EN EL SAGRADO CORAZÓN, HALLAREMOS LA FUENTE DE LA ALEGRÍA
I
Servid a Dios con alegría, dicen los Libros Santos; y en efecto, la alegría del corazón ha sido siempre el distintivo de los verdaderos servidores de Dios. Los Santos, en medio de sus más rigurosas austeridades, han sido alegres. Nunca la tristeza fue virtud, sino más bien tentación y peligro para el alma Cristiana.

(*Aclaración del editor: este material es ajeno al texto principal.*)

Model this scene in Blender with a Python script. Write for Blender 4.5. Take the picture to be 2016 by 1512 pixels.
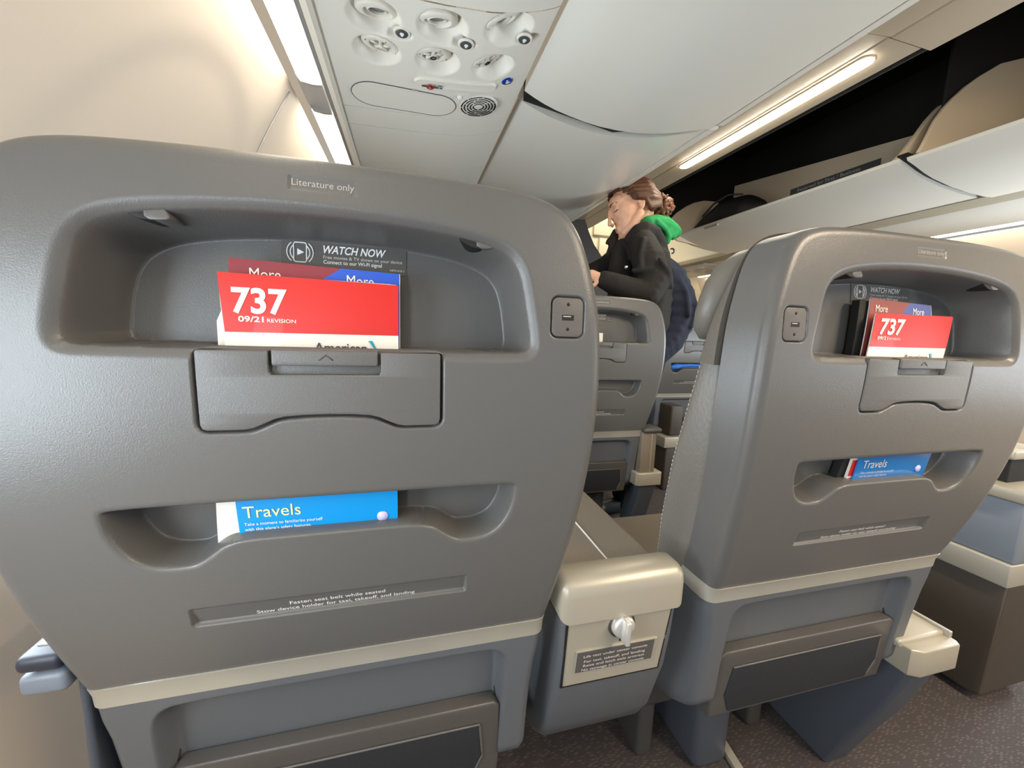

Pero ¿dónde encontraremos verdadera alegría? Causas de turbación y tristeza las hallaremos por doquier, y parece imposible substraerse a ellas. Vayamos a depositar nuestras congojas en el Corazón de Jesús, y encontraremos en Él la fuente de la verdadera alegría. Descarguémonos allí del peso de nuestras inquietudes por medio de una perfecta aceptación de la santa voluntad de Dios. No tardaremos en oír resonar en el fondo de nuestro corazón aquellas dulces palabras que tan a menudo dirigía el Salvador a sus discípulos: "¡La paz sea con vosotros!"
¡Oh Jesús mío! Mi alma tiene necesidad de Ti para sacudir el peso abrumador de sus perpetuas tristezas. Tú lo has dicho en otra ocasión: "Alégrate, hijo de Sión, porque está en medio de ti el Santo de Israel". Dame, ¡oh Señor!, este don celestial con que favoreces a tus escogidos.
Medítese unos minutos.
II
Todos buscamos la alegría; pero erramos por lo común el camino para encontrarla. El mundo la promete continuamente, pero bien sabe él que no la puede dar. Sus alegrías son ruidosas y alborotadas, pero ni llenan el corazón, ni duran más que breves momentos. El rostro de los mundanos es casi siempre una máscara alegre, que oculta un corazón devorado por el tedio y el desasosiego, y quizás por el remordimiento. El gozo interior es únicamente propiedad de la buena conciencia. El alma de San Francisco Javier en medio de sus fatigas apostólicas se sentía tan inundada de él, que le obligaba a exclamar: "Basta, Señor, basta". Cuando, pues, nos hallemos tristes, examinemos nuestro corazón, y veremos que siempre nace nuestra tristeza de alguna secreta falta de virtud.
¡Oh Divino Corazón, que eres en el cielo la alegría de los Ángeles y Santos y en este mundo la de todos Tus amigos! Por Ti sonríen alegres en sus tormentos los mártires, en sus penitencias los anacoretas, en sus humillaciones los seguidores de tu santa ley. Por Ti espero conservar el gozo profundo de mi alma, Jesús amantísimo, hasta en las amarguras de mi última agonía. Habla, oh Dios mío, a mi alma con aquella voz conmovedora, y se estremecerán de júbilo mis entrañas, y disfrutaré ya en este mundo anticipadamente las alegrías del paraíso.
Medítese, y pídase la gracia particular.